Kansas Governor Sam Brownback’s attempt to make his
state a model for teabagger governance has ended in abject failure.
Brownback’ massive tax cuts for the wealthy were supposed to create a
Grover Norquist inspired utopia where the government could be drowned in
an irrigation ditch, and the Sunflower State would morph into the land
of milk and honey. Instead, the ruinous, ideologically-driven, tax cuts
have starved the state of revenue, lowered its credit rating, and left
gaping budget shortfalls.
Now Governor Brownback, once the undisputed champion
of teabagger economics, has waved the surrender flag. While he hasn’t
specified all the details in his new budget proposal, he is calling for some “revenue enhancements” to help close the burgeoning state budget deficit. Revenue enhancements are repugican-speak for tax increases.

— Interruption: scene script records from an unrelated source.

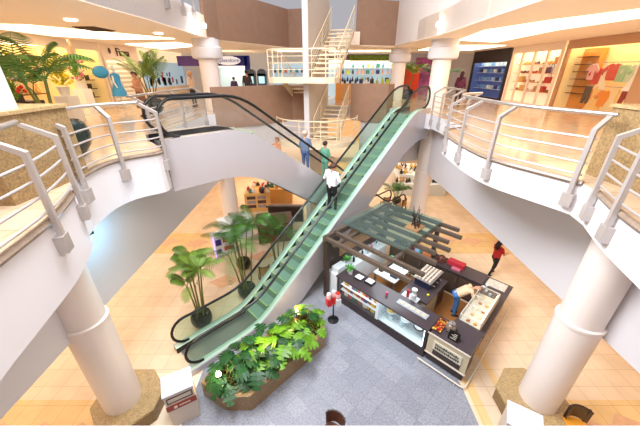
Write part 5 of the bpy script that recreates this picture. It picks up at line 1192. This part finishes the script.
# ================================================================== LIGHT, WORLD, CAMERA
WARM = (1, .88, .72); NEU = (1, .95, .94)
area('skylight', (-1.8, 9, 15), 6, 16, 1000, (.93, .95, 1))
area('side_fill_right', (-2.5, 5, 11.5), 3, 6, 1650, (.92, .95, 1), (0, math.radians(-50), 0))
area('front_fill', (.3, .5, 11.5), 6, 2, 420, (1, .96, .93), (math.radians(62), 0, 0))
area('ground_left_light', (-9.6, 8, 2.85), 7.6, 18, 450, (1, .92, .80))
area('ground_right_light', (11, 7, 2.85), 8, 18, 290, (1, .92, .80))
area('ground_back_light', (1, 20, 2.65), 16, 5, 460, WARM)
area('mezz_light', (0, 19.5, 5.3), 10, 3.5, 120, WARM)
# lit ceiling coves on the galleries
EMW = mat('cove_light', (255, 236, 206), .5, emit=3.6, ecol=(255, 236, 210))
def cove(name, pts, label):
    m = MB(); m.prism(pts, Z3-.03, Z3-.005); tag(m.build(name, EMW), label, 'ceiling light')
cove('ceiling_light', [(-10.4, 10), (-8.8, 10.3), (-6.2, 14.4), (-9.2, 14.6), (-10.4, 13.2)], 'bright cove light in the left gallery ceiling')
cove('ceiling_light', [(-10, 17.2), (-7.0, 16.2), (-6.6, 18.2), (-10, 21)], 'bright cove light beyond the left gallery, towards the back')
cove('ceiling_light', [(6.2, 15), (5.6, 11.6), (6.3, 9.4), (7.6, 7), (8.4, 7.6), (7.9, 11.4), (8.4, 16)], 'bright cove light in the right gallery ceiling')
cove('ceiling_light', [(-10.2, 2), (-8, 2), (-8, 8), (-10.2, 8)], 'bright ceiling light over the near left gallery')
cove('ceiling_light', [(8, -1), (10, -1), (10, 5), (8, 5)], 'bright ceiling light over the near right gallery')
cove('ceiling_light', [(-3, 22.5), (4, 22.5), (4, 23.5), (-3, 23.5)], 'bright ceiling light over the rear gallery behind the stairs')
cove('ceiling_light', [(6.5, 18), (10, 18), (10, 22), (6.5, 22)], 'bright ceiling light at the far right of the rear gallery')
w = bpy.data.worlds.new('World'); sc.world = w; w.use_nodes = True
bg = w.node_tree.nodes['Background']; bg.inputs['Color'].default_value = (.95, .93, 1.0, 1); bg.inputs['Strength'].default_value = .5
cam = bpy.data.cameras.new('Camera'); co = bpy.data.objects.new('Camera', cam); C.objects.link(co)
cam.sensor_width = 36; cam.lens = 290/640*36; cam.clip_start = .05; cam.clip_end = 200
co.location = (0, 0, 7.7); co.rotation_euler = (math.radians(90-26.175), 0, 0)
sc.camera = co
sc.view_settings.view_transform = 'Standard'
sc.view_settings.look = 'None'
sc.view_settings.exposure = -0.07
try:
    sc.cycles.max_bounces = 8; sc.cycles.transparent_max_bounces = 16; sc.cycles.use_denoising = True
except Exception: pass
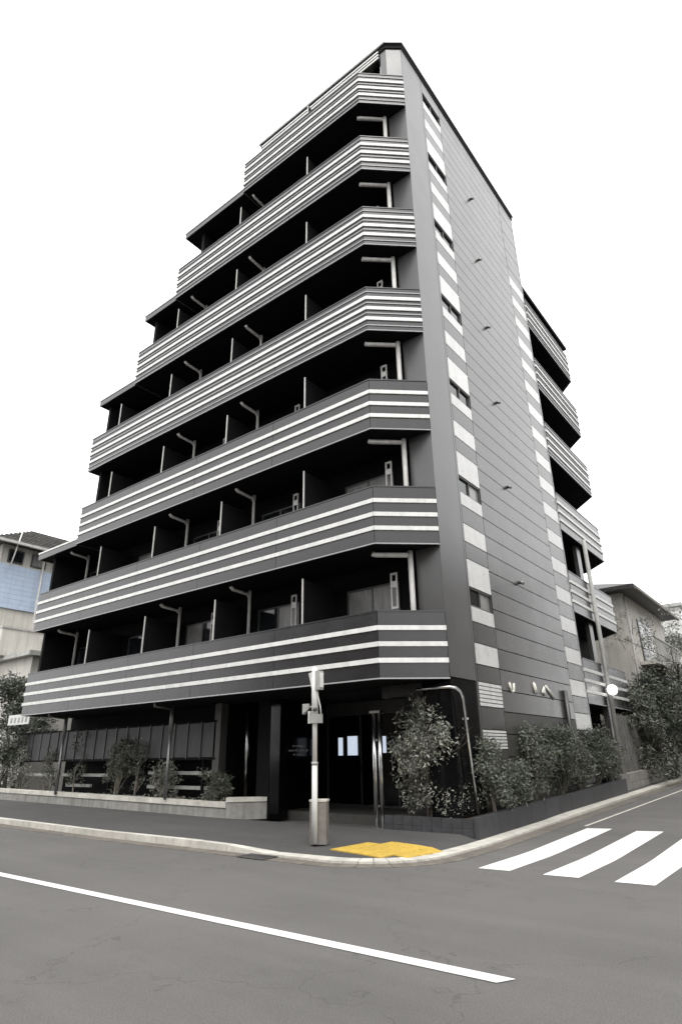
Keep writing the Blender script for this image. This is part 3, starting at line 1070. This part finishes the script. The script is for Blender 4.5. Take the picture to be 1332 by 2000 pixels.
def branch(mb, p, d, L_, r, depth, rnd, tips, spread=.6, n_seg=4):
    pts = [p]
    q = p.copy()
    dd = d.copy()
    for _ in range(n_seg):
        dd = (dd + Vector((rnd.gauss(0, .14), rnd.gauss(0, .14), rnd.gauss(.03, .1)))).normalized()
        q = q + dd * (L_ / n_seg)
        pts.append(q.copy())
    rs = [r * (1 - .55 * i / n_seg) for i in range(n_seg + 1)]
    mb.tube(pts, rs, 5 if depth else 4, cap=False)
    tips.append(pts[-1])
    if depth > 0:
        for _ in range(rnd.choice((2, 3, 3))):
            k = rnd.randrange(1, n_seg + 1)
            nd = (dd + Vector((rnd.gauss(0, spread), rnd.gauss(0, spread), rnd.gauss(.25, spread * .6)))).normalized()
            branch(mb, pts[k], nd, L_ * rnd.uniform(.5, .75), rs[k] * .65, depth - 1, rnd, tips, spread, n_seg)


def plant(name, label, cat, loc, h, w, n, size, seed, leaf=M_leaf, stem=M_bark, stems=3, group=None, depth=2, wy=None, blobr=.22, low=.15):
    rnd = random.Random(seed)
    root = empty(name, loc)
    tag(root, label, cat, group)
    mb = MB()
    tips = []
    wy = wy or w
    for s in range(stems):
        a = rnd.uniform(0, 6.28)
        p = Vector((math.cos(a) * w * .12, math.sin(a) * wy * .12, -.05))
        d = Vector((math.cos(a) * w * .35 / h, math.sin(a) * wy * .35 / h, 1)).normalized()
        branch(mb, p, d, h * rnd.uniform(.5, .68), .011 + .010 * h, depth, rnd, tips, .45)
    mb.build('trunk', stem, root)
    blobs = []
    for t in tips:
        if rnd.random() < .85:
            t = Vector((max(-w, min(w, t.x)), max(-wy, min(wy, t.y)), min(t.z, h)))
            r = blobr * rnd.uniform(.6, 1.3)
            blobs.append((t, (r, min(r, wy), r * .9)))
    for _ in range(int(len(tips) * .8) + 5):
        z = rnd.uniform(low, 1)
        f = math.sin(min(1, z * 1.15 + .1) * 2.6) * .85 + .15
        a = rnd.uniform(0, 6.28)
        q = math.sqrt(rnd.random())
        r = blobr * rnd.uniform(.5, 1.2)
        blobs.append((Vector((math.cos(a) * w * q * f, math.sin(a) * wy * q * f, z * h)), (r, r * min(1, wy / w + .2), r)))
    mb = MB()
    leaves(mb, blobs, n, size, rnd)
    mb.build('crown', leaf, root)
    return root


plant('corner_shrub', 'tall leafy evergreen shrub in the dark corner planter by the entrance', 'shrub', (-6.95, 11.78, .36), 2.2, .62, 15000, .085, 11, M_leafP, wy=.42, stems=6, blobr=.24)
plant('corner_shrub', 'bushy low shrub at the building corner below the ribbed tiles', 'shrub', (-5.98, 12.7, .42), 1.3, .45, 4500, .075, 12, M_leaf, wy=.7, stems=4)
plant('low_shrub', 'short twiggy shrub spilling from the corner planter edge', 'shrub', (-6.42, 11.62, .36), .55, .40, 1100, .06, 13, M_leafP, wy=.22, stems=4)
lab = ['thin shrub against the side wall nearest the ribbed tiles', 'loose airy shrub midway along the grey side wall', 'dense grey-green shrub left of the side downpipe', 'leaning shrub just beyond the dark side downpipe', 'shrub below the lowest pale tile of the far column', 'scrubby plant at the dark rear doorway']
for i, (yy, h, w) in enumerate(((13.7, .75, .5), (14.8, 1.55, .75), (16.5, 1.5, .85), (18.0, 1.35, .8), (19.5, 1.45, .8), (21.0, 1.1, .6))):
    plant('side_shrub', lab[i], 'shrub', (-5.98, yy, .40 + .034 * (yy - 11.4)), h, .34, int(3600 * h), .08, 20 + i, M_leaf if i % 2 else M_leafD, wy=w, stems=5, group='shrubs along the side wall')
lab = ['leafy plant at the far left end of the pale planter', 'slender young tree near the left end of the screen', 'bare-stemmed young tree reaching over the louvre screen', 'bushy small tree at the middle of the screen', 'pale-stemmed sapling right of the bushy middle tree', 'drooping grassy shrub below the right half of screen', 'low mounded shrub beside the angled planter end']
for i, (xx, h, w, n, st) in enumerate(((-24.3, 1.5, .6, 900, 3), (-22.2, 1.5, .45, 500, 2), (-20.5, 2.0, .35, 420, 1), (-18.2, 1.7, .75, 1500, 4), (-17.1, 1.6, .35, 450, 2), (-15.7, 1.0, .7, 900, 5), (-13.4, .75, .5, 1500, 5))):
    plant('planter_plant', lab[i], 'small tree' if i in (1, 2, 3, 4) else 'shrub', (xx, 11.82, .40 if xx > -14 else .42), h, w, int(n * 1.7), .085, 40 + i, M_leafP if i in (5, 0) else M_leaf, M_barkL, stems=st, wy=.3, group='plants in the long pale planter', blobr=.16)
lab2 = ['clump of creeping ground plants at left of pale planter', 'white-edged trailing plants in the middle of pale planter', 'pale trailing plants near the right end of pale planter']
for i, xx in enumerate((-21.0, -17.4, -14.6)):
    mb = MB()
    rnd = random.Random(70 + i)
    blobs = [(Vector((xx + rnd.uniform(-1.6, 1.6), 11.75 + rnd.uniform(-.1, .3), .46)), (.28, .14, .10)) for _ in range(16)]
    leaves(mb, blobs, 1100, .075, rnd)
    tag(mb.build('ground_cover', M_leafP), lab2[i], 'ground cover', kind='stuff')

# hedge-like shrubs and trees on the right beyond the building
plant('dense_bush', 'dense dark bush beyond the slatted fence on the side street', 'bush', (-6.0, 25.9, .4), 3.5, 1.0, 9000, .15, 81, M_leaf, wy=1.6, stems=5, blobr=.42)
plant('dense_bush', 'broad tall bush below the house doorway canopy', 'bush', (-5.85, 28.6, .5), 3.9, .95, 9000, .15, 82, M_leafD, wy=1.6, stems=5, blobr=.42)
plant('dense_bush', 'grey leafy bush behind the pale gate wall', 'bush', (-5.6, 32.6, .6), 4.6, .95, 8000, .17, 83, M_leafP, wy=1.6, stems=4, blobr=.45)
plant('left_tree', 'leafy tree at the far left edge beside the balcony end', 'tree', (-25.6, 12.1, .2), 4.2, 1.25, 9500, .14, 84, M_leafD, wy=1.0, stems=2, blobr=.38, low=.3)
plant('left_tree', 'low dark bush at the far left end of the screen', 'bush', (-26.0, 11.9, .3), 2.0, 1.1, 2600, .12, 85, M_leafD, wy=.6, stems=4, blobr=.3)
# bare tree
bt = empty('bare_tree', (-5.1, 31.5, .6))
tag(bt, 'bare branching tree at the right edge in front of the house', 'tree')
mb = MB(); rnd = random.Random(99); tips = []
mb.tube([(0, 0, 0), (.05, 0, 1.5), (-.1, .1, 2.8)], [.13, .11, .09], 7)
mb.build('trunk', M_bark, bt)
mb = MB()
for a in range(7):
    branch(mb, Vector((-.1, .1, 2.2 + .1 * a)), Vector((math.cos(a * .95), math.sin(a * .95), .75)).normalized(), 2.9, .065, 3, rnd, tips, .5)
mb.build('branches', M_bark, bt)
mb = MB()
leaves(mb, [(t, (.25, .25, .2)) for t in tips if rnd.random() < .6], 4200, .11, rnd)
mb.build('crown', M_leafP, bt)

# ------------------------------------------------------------------ fence, wall and gate on the right
fe = empty('slat_fence', (0, 0, 0))
tag(fe, 'tall dark fence of upright slats beyond the rear balconies', 'fence')
y = 22.9
i = 0
while y < 27.4:
    MB().box(-6.14, -6.11, y, y + .10, .7, 2.75).build('slat', M_slatf, fe)
    y += .155
MB().box(-6.18, -6.142, 22.8, 27.45, .95, 1.05).box(-6.18, -6.142, 22.8, 27.45, 2.4, 2.5).build('rail', M_slatf, fe)
rw = empty('retaining_wall', (0, 0, 0))
tag(rw, 'low pale block wall under the slatted fence on the side street', 'wall')
y = 21.9
while y < 31.0:
    for q in range(2):
        MB().prism([(-6.12, y + .004), (-5.92, y + .004), (-5.92, y + .796), (-6.12, y + .796)], lambda a_, b_: g(a_, b_) + .02 + q * .27, lambda a_, b_: g(a_, b_) + .28 + q * .27).build('block', M_block, rw)
    y += .8
ga = empty('gate_wall', (0, 0, 0))
tag(ga, 'brown rendered gate wall with pale edge at the right margin', 'wall')
MB().box(-5.9, -5.7, 30.3, 30.5, .4, 3.1).build('gate_pillar', M_tile, ga)
MB().box(-5.88, -4.3, 30.52, 30.72, .4, 3.05).build('wall_face', M_brown, ga)
MB().box(-5.9, -4.28, 30.5, 30.74, 3.06, 3.16).build('coping', M_tile, ga)

# ------------------------------------------------------------------ house on the right
ho = empty('neighbour_house', (0, 0, 0))
tag(ho, 'two storey cream house with dark overhanging roof beyond the apartment block', 'house')
MB().box(-14, -6.75, 30.0, 38.0, .2, 8.55).build('wall', M_cream, ho)
MB().add([(-14.5, 29.3, 8.5), (-6.0, 29.3, 8.5), (-6.0, 38.6, 8.5), (-14.5, 38.6, 8.5), (-10.2, 33, 10.1), (-10.2, 35, 10.1),
          (-14.5, 29.3, 8.68), (-6.0, 29.3, 8.68), (-6.0, 38.6, 8.68), (-14.5, 38.6, 8.68)],
         [(3, 2, 1, 0), (0, 1, 7, 6), (1, 2, 8, 7), (2, 3, 9, 8), (3, 0, 6, 9), (6, 7, 4), (7, 8, 5, 4), (8, 9, 5), (9, 6, 4, 5)]).build('roof', M_roof, ho)
MB().box(-6.0, -5.9, 29.3, 38.6, 8.42, 8.56).build('gutter', M_eave, ho)
bc = MB().box(-6.74, -5.95, 31.2, 36.5, 5.3, 5.45).build('balcony', M_cream, ho)
for q in range(22):
    MB().box(-5.98, -5.95, 31.25 + q * .245, 31.29 + q * .245, 5.45, 6.5).build('baluster', M_box, bc)
MB().box(-6.0, -5.93, 31.2, 36.6, 6.5, 6.56).build('handrail', M_frame, bc)
w_ = MB().box(-6.748, -6.70, 32.0, 34.6, 5.5, 7.6).build('window', M_frame, ho)
MB().box(-6.699, -6.69, 32.1, 33.25, 5.6, 7.5).build('pane', M_curt, w_)
MB().box(-6.699, -6.69, 33.35, 34.5, 5.6, 7.5).build('pane', M_curt, w_)
MB().add([(-6.74, 30.2, 4.75), (-5.6, 30.2, 4.45), (-5.6, 37, 4.45), (-6.74, 37, 4.75), (-6.74, 30.2, 4.9), (-5.6, 30.2, 4.55), (-5.6, 37, 4.55), (-6.74, 37, 4.9)],
         [(0, 3, 2, 1), (4, 5, 6, 7), (0, 1, 5, 4), (1, 2, 6, 5), (2, 3, 7, 6), (3, 0, 4, 7)]).build('canopy_roof', M_roof, ho)
d_ = MB().box(-6.748, -6.69, 31.4, 33.4, 2.2, 4.3).build('doorway', M_frame, ho)
MB().box(-6.689, -6.68, 31.5, 33.3, 2.3, 4.2).build('pane', M_black, d_)
MB().tube([(-6.68, 30.15, .5), (-6.68, 30.15, 8.4)], .05, 8).build('downpipe', M_pipe, ho)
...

In the understatement of the decade, Brownback’s chief of staff, John Hummel lamented that,
“Revenue didn’t come in quite as was projected”. Imagine that. Huge tax
cuts don’t increase revenue to the state’s coffers. Faith-based
economic policies may play well before a crowd of die-hard market
fundamentalists, but in the real world, it takes more than an abiding
faith in the market to raise revenues. Sometimes it takes taxes.
Brownback apparently is slowly coming to the
realization that the state will not be able to simply grow its way out
of the current budget mess. Unfortunately, even with his admission that
tax hikes are required, he still plans to focus more
on spending cuts than tax increases, to try to cut into the over
600 million dollar projected budget shortfall. Education cuts are
expected to be a major part of his new plan.
By acknowledging that tax increases are necessary,
Brownback is tacitly admitting that the teabagger experiment is over in
Kansas. It has ended in failure. The Governor still seems to be
minimizing the extent of the problem. He continues to assure voters that
future budgets will be “revenue positive”. However, he at least now realizes that taxes need to be a part of the budget equation.